[BEGIN DATA]
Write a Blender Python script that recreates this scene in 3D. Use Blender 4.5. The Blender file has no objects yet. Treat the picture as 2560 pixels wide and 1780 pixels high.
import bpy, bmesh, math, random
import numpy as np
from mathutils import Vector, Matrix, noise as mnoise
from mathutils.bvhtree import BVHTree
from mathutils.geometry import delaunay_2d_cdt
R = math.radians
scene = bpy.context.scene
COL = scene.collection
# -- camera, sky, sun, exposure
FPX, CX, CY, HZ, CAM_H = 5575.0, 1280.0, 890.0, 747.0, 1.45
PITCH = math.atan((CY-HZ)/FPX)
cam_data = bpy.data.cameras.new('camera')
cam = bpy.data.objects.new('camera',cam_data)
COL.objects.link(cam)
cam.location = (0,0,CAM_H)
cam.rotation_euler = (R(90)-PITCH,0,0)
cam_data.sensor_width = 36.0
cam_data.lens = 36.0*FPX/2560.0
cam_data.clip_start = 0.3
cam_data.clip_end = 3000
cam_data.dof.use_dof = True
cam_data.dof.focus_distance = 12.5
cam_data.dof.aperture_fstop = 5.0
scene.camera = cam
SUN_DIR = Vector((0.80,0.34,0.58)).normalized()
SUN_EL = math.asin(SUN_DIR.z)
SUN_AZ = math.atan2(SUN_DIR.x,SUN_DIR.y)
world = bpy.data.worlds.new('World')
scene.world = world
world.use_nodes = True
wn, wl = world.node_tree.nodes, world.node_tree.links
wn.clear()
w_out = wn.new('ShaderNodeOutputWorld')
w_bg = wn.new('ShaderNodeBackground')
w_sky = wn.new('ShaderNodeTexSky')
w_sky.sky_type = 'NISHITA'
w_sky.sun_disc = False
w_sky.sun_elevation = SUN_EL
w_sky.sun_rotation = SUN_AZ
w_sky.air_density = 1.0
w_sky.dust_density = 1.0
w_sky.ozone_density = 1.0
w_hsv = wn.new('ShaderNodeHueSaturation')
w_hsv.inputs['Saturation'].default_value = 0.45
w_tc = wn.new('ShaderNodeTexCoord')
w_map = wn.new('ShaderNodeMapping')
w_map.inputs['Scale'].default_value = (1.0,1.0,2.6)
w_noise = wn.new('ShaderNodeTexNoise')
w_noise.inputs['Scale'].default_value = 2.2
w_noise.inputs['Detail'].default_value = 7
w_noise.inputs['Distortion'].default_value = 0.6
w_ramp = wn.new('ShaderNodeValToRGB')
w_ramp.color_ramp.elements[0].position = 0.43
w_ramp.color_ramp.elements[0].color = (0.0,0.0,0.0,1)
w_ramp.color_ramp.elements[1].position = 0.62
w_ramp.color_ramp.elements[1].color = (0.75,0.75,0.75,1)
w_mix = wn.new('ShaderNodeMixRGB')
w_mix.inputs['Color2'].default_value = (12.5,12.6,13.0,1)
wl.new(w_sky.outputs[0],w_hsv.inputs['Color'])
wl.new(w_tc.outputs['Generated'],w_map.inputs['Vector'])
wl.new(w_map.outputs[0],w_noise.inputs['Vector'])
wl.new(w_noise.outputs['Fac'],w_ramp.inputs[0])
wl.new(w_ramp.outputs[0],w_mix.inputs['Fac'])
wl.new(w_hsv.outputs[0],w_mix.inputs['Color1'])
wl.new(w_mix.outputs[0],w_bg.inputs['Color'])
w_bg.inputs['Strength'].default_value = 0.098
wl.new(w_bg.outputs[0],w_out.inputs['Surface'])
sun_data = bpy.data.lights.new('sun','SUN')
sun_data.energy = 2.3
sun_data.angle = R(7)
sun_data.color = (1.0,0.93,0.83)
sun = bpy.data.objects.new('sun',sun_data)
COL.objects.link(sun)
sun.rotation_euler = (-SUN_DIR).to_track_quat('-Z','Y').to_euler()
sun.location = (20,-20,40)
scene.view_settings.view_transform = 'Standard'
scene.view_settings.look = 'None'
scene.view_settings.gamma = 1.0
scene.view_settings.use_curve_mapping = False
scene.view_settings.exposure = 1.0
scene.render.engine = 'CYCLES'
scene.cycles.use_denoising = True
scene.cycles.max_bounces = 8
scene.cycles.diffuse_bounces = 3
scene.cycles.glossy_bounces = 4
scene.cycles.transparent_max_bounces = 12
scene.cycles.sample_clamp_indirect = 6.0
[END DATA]
WRITTEN EXERCISE: Each line of the material above needs to be quoted exactly, please.

CORRECT ANSWER:
Write a Blender Python script that recreates this scene in 3D. Use Blender 4.5. The Blender file has no objects yet. Treat the picture as 2560 pixels wide and 1780 pixels high.
import bpy, bmesh, math, random
import numpy as np
from mathutils import Vector, Matrix, noise as mnoise
from mathutils.bvhtree import BVHTree
from mathutils.geometry import delaunay_2d_cdt
R = math.radians
scene = bpy.context.scene
COL = scene.collection
# -- camera, sky, sun, exposure
FPX, CX, CY, HZ, CAM_H = 5575.0, 1280.0, 890.0, 747.0, 1.45
PITCH = math.atan((CY-HZ)/FPX)
cam_data = bpy.data.cameras.new('camera')
cam = bpy.data.objects.new('camera',cam_data)
COL.objects.link(cam)
cam.location = (0,0,CAM_H)
cam.rotation_euler = (R(90)-PITCH,0,0)
cam_data.sensor_width = 36.0
cam_data.lens = 36.0*FPX/2560.0
cam_data.clip_start = 0.3
cam_data.clip_end = 3000
cam_data.dof.use_dof = True
cam_data.dof.focus_distance = 12.5
cam_data.dof.aperture_fstop = 5.0
scene.camera = cam
SUN_DIR = Vector((0.80,0.34,0.58)).normalized()
SUN_EL = math.asin(SUN_DIR.z)
SUN_AZ = math.atan2(SUN_DIR.x,SUN_DIR.y)
world = bpy.data.worlds.new('World')
scene.world = world
world.use_nodes = True
wn, wl = world.node_tree.nodes, world.node_tree.links
wn.clear()
w_out = wn.new('ShaderNodeOutputWorld')
w_bg = wn.new('ShaderNodeBackground')
w_sky = wn.new('ShaderNodeTexSky')
w_sky.sky_type = 'NISHITA'
w_sky.sun_disc = False
w_sky.sun_elevation = SUN_EL
w_sky.sun_rotation = SUN_AZ
w_sky.air_density = 1.0
w_sky.dust_density = 1.0
w_sky.ozone_density = 1.0
w_hsv = wn.new('ShaderNodeHueSaturation')
w_hsv.inputs['Saturation'].default_value = 0.45
w_tc = wn.new('ShaderNodeTexCoord')
w_map = wn.new('ShaderNodeMapping')
w_map.inputs['Scale'].default_value = (1.0,1.0,2.6)
w_noise = wn.new('ShaderNodeTexNoise')
w_noise.inputs['Scale'].default_value = 2.2
w_noise.inputs['Detail'].default_value = 7
w_noise.inputs['Distortion'].default_value = 0.6
w_ramp = wn.new('ShaderNodeValToRGB')
w_ramp.color_ramp.elements[0].position = 0.43
w_ramp.color_ramp.elements[0].color = (0.0,0.0,0.0,1)
w_ramp.color_ramp.elements[1].position = 0.62
w_ramp.color_ramp.elements[1].color = (0.75,0.75,0.75,1)
w_mix = wn.new('ShaderNodeMixRGB')
w_mix.inputs['Color2'].default_value = (12.5,12.6,13.0,1)
wl.new(w_sky.outputs[0],w_hsv.inputs['Color'])
wl.new(w_tc.outputs['Generated'],w_map.inputs['Vector'])
wl.new(w_map.outputs[0],w_noise.inputs['Vector'])
wl.new(w_noise.outputs['Fac'],w_ramp.inputs[0])
wl.new(w_ramp.outputs[0],w_mix.inputs['Fac'])
wl.new(w_hsv.outputs[0],w_mix.inputs['Color1'])
wl.new(w_mix.outputs[0],w_bg.inputs['Color'])
w_bg.inputs['Strength'].default_value = 0.098
wl.new(w_bg.outputs[0],w_out.inputs['Surface'])
sun_data = bpy.data.lights.new('sun','SUN')
sun_data.energy = 2.3
sun_data.angle = R(7)
sun_data.color = (1.0,0.93,0.83)
sun = bpy.data.objects.new('sun',sun_data)
COL.objects.link(sun)
sun.rotation_euler = (-SUN_DIR).to_track_quat('-Z','Y').to_euler()
sun.location = (20,-20,40)
scene.view_settings.view_transform = 'Standard'
scene.view_settings.look = 'None'
scene.view_settings.gamma = 1.0
scene.view_settings.use_curve_mapping = False
scene.view_settings.exposure = 1.0
scene.render.engine = 'CYCLES'
scene.cycles.use_denoising = True
scene.cycles.max_bounces = 8
scene.cycles.diffuse_bounces = 3
scene.cycles.glossy_bounces = 4
scene.cycles.transparent_max_bounces = 12
scene.cycles.sample_clamp_indirect = 6.0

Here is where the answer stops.